- **WHAT YOU ARE ASKED TO DO**: Select from the data all lines with the word "scene".

- **AVAILABLE DATA**:
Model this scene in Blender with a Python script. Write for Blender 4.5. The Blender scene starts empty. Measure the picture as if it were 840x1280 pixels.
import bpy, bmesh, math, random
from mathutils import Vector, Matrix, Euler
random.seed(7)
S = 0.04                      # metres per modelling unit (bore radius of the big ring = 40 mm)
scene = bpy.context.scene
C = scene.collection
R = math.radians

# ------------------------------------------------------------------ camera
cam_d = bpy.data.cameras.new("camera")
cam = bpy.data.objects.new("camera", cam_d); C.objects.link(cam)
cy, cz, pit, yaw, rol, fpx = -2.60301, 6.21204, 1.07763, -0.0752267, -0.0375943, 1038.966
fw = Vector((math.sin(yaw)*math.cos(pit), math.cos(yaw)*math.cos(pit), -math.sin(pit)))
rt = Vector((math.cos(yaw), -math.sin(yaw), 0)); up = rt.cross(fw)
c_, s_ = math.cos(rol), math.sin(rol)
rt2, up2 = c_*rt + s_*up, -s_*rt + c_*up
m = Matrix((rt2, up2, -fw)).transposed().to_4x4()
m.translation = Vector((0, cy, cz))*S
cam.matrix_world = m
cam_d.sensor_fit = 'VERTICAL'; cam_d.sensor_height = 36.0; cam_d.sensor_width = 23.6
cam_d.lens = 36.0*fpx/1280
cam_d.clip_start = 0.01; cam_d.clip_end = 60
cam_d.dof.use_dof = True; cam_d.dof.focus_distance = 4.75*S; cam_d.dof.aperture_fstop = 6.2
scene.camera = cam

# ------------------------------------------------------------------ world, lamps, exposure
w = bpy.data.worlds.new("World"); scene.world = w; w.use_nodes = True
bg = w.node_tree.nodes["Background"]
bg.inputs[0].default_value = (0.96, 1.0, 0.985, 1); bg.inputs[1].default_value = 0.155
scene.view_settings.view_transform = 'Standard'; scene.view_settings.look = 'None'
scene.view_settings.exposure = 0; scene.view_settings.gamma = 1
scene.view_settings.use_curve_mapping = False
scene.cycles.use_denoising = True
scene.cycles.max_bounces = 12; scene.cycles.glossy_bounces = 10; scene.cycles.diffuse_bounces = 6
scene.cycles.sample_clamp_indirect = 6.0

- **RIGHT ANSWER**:
Model this scene in Blender with a Python script. Write for Blender 4.5. The Blender scene starts empty. Measure the picture as if it were 840x1280 pixels.
scene = bpy.context.scene
C = scene.collection
scene.camera = cam
w = bpy.data.worlds.new("World"); scene.world = w; w.use_nodes = True
scene.view_settings.view_transform = 'Standard'; scene.view_settings.look = 'None'
scene.view_settings.exposure = 0; scene.view_settings.gamma = 1
scene.view_settings.use_curve_mapping = False
scene.cycles.use_denoising = True
scene.cycles.max_bounces = 12; scene.cycles.glossy_bounces = 10; scene.cycles.diffuse_bounces = 6
scene.cycles.sample_clamp_indirect = 6.0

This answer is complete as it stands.